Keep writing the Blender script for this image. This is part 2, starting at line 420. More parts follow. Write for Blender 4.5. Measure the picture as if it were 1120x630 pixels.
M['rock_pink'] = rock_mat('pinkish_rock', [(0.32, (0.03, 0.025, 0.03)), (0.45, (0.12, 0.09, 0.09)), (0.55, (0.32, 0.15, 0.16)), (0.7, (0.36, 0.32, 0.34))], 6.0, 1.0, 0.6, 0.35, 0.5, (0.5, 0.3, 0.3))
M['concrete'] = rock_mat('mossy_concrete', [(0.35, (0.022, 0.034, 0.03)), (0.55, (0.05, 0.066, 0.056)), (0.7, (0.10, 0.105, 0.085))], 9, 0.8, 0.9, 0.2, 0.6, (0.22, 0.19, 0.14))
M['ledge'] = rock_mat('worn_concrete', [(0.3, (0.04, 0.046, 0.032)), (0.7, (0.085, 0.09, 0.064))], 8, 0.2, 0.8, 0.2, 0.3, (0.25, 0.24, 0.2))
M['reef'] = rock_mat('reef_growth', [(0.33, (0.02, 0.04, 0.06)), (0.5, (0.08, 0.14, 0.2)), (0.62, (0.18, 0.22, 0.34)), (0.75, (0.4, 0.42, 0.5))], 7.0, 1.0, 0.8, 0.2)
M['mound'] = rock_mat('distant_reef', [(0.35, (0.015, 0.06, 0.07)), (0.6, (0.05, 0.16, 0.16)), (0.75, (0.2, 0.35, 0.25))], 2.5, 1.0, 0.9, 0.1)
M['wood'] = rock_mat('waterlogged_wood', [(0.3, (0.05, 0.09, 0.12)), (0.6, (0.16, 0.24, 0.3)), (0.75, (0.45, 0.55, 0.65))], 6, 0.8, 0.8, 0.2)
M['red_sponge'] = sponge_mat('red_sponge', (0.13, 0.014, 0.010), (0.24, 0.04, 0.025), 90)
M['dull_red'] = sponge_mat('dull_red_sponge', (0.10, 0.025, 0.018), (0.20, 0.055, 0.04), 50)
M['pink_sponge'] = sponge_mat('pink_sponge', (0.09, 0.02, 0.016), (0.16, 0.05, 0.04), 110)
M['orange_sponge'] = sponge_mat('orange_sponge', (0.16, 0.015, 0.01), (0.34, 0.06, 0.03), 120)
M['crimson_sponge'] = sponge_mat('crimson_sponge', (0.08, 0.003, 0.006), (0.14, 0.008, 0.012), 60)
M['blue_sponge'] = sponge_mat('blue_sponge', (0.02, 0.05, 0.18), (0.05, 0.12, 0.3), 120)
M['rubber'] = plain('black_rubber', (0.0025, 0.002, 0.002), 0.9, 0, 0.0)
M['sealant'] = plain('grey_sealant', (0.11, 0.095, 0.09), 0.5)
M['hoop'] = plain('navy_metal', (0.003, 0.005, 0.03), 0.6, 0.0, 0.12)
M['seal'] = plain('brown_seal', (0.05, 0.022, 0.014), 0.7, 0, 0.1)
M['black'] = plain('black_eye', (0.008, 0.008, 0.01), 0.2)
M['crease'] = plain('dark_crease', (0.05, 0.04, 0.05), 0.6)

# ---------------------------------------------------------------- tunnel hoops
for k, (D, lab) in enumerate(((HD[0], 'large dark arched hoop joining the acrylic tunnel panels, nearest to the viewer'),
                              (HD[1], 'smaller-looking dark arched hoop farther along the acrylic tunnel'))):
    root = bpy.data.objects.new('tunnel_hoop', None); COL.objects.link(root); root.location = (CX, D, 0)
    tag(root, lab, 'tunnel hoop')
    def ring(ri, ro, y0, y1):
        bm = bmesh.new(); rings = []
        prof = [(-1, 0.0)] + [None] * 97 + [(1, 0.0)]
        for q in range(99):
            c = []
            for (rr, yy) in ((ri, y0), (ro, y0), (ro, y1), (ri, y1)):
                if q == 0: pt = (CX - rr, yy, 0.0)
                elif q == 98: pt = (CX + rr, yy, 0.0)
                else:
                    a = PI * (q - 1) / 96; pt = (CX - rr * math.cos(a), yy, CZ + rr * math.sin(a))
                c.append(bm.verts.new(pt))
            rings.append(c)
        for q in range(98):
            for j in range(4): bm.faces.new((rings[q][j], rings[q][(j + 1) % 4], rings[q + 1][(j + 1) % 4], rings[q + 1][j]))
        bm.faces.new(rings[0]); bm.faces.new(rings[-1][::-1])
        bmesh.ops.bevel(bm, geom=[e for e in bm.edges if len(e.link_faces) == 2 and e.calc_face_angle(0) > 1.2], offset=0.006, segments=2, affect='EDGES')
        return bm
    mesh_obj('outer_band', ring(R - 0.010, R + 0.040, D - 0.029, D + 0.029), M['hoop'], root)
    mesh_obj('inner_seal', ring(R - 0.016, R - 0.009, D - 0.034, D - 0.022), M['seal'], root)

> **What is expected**
Take the lines above and retype all of them exactly.

> **Task response**
Keep writing the Blender script for this image. This is part 2, starting at line 420. More parts follow. Write for Blender 4.5. Measure the picture as if it were 1120x630 pixels.
M['rock_pink'] = rock_mat('pinkish_rock', [(0.32, (0.03, 0.025, 0.03)), (0.45, (0.12, 0.09, 0.09)), (0.55, (0.32, 0.15, 0.16)), (0.7, (0.36, 0.32, 0.34))], 6.0, 1.0, 0.6, 0.35, 0.5, (0.5, 0.3, 0.3))
M['concrete'] = rock_mat('mossy_concrete', [(0.35, (0.022, 0.034, 0.03)), (0.55, (0.05, 0.066, 0.056)), (0.7, (0.10, 0.105, 0.085))], 9, 0.8, 0.9, 0.2, 0.6, (0.22, 0.19, 0.14))
M['ledge'] = rock_mat('worn_concrete', [(0.3, (0.04, 0.046, 0.032)), (0.7, (0.085, 0.09, 0.064))], 8, 0.2, 0.8, 0.2, 0.3, (0.25, 0.24, 0.2))
M['reef'] = rock_mat('reef_growth', [(0.33, (0.02, 0.04, 0.06)), (0.5, (0.08, 0.14, 0.2)), (0.62, (0.18, 0.22, 0.34)), (0.75, (0.4, 0.42, 0.5))], 7.0, 1.0, 0.8, 0.2)
M['mound'] = rock_mat('distant_reef', [(0.35, (0.015, 0.06, 0.07)), (0.6, (0.05, 0.16, 0.16)), (0.75, (0.2, 0.35, 0.25))], 2.5, 1.0, 0.9, 0.1)
M['wood'] = rock_mat('waterlogged_wood', [(0.3, (0.05, 0.09, 0.12)), (0.6, (0.16, 0.24, 0.3)), (0.75, (0.45, 0.55, 0.65))], 6, 0.8, 0.8, 0.2)
M['red_sponge'] = sponge_mat('red_sponge', (0.13, 0.014, 0.010), (0.24, 0.04, 0.025), 90)
M['dull_red'] = sponge_mat('dull_red_sponge', (0.10, 0.025, 0.018), (0.20, 0.055, 0.04), 50)
M['pink_sponge'] = sponge_mat('pink_sponge', (0.09, 0.02, 0.016), (0.16, 0.05, 0.04), 110)
M['orange_sponge'] = sponge_mat('orange_sponge', (0.16, 0.015, 0.01), (0.34, 0.06, 0.03), 120)
M['crimson_sponge'] = sponge_mat('crimson_sponge', (0.08, 0.003, 0.006), (0.14, 0.008, 0.012), 60)
M['blue_sponge'] = sponge_mat('blue_sponge', (0.02, 0.05, 0.18), (0.05, 0.12, 0.3), 120)
M['rubber'] = plain('black_rubber', (0.0025, 0.002, 0.002), 0.9, 0, 0.0)
M['sealant'] = plain('grey_sealant', (0.11, 0.095, 0.09), 0.5)
M['hoop'] = plain('navy_metal', (0.003, 0.005, 0.03), 0.6, 0.0, 0.12)
M['seal'] = plain('brown_seal', (0.05, 0.022, 0.014), 0.7, 0, 0.1)
M['black'] = plain('black_eye', (0.008, 0.008, 0.01), 0.2)
M['crease'] = plain('dark_crease', (0.05, 0.04, 0.05), 0.6)

# ---------------------------------------------------------------- tunnel hoops
for k, (D, lab) in enumerate(((HD[0], 'large dark arched hoop joining the acrylic tunnel panels, nearest to the viewer'),
                              (HD[1], 'smaller-looking dark arched hoop farther along the acrylic tunnel'))):
    root = bpy.data.objects.new('tunnel_hoop', None); COL.objects.link(root); root.location = (CX, D, 0)
    tag(root, lab, 'tunnel hoop')
    def ring(ri, ro, y0, y1):
        bm = bmesh.new(); rings = []
        prof = [(-1, 0.0)] + [None] * 97 + [(1, 0.0)]
        for q in range(99):
            c = []
            for (rr, yy) in ((ri, y0), (ro, y0), (ro, y1), (ri, y1)):
                if q == 0: pt = (CX - rr, yy, 0.0)
                elif q == 98: pt = (CX + rr, yy, 0.0)
                else:
                    a = PI * (q - 1) / 96; pt = (CX - rr * math.cos(a), yy, CZ + rr * math.sin(a))
                c.append(bm.verts.new(pt))
            rings.append(c)
        for q in range(98):
            for j in range(4): bm.faces.new((rings[q][j], rings[q][(j + 1) % 4], rings[q + 1][(j + 1) % 4], rings[q + 1][j]))
        bm.faces.new(rings[0]); bm.faces.new(rings[-1][::-1])
        bmesh.ops.bevel(bm, geom=[e for e in bm.edges if len(e.link_faces) == 2 and e.calc_face_angle(0) > 1.2], offset=0.006, segments=2, affect='EDGES')
        return bm
    mesh_obj('outer_band', ring(R - 0.010, R + 0.040, D - 0.029, D + 0.029), M['hoop'], root)
    mesh_obj('inner_seal', ring(R - 0.016, R - 0.009, D - 0.034, D - 0.022), M['seal'], root)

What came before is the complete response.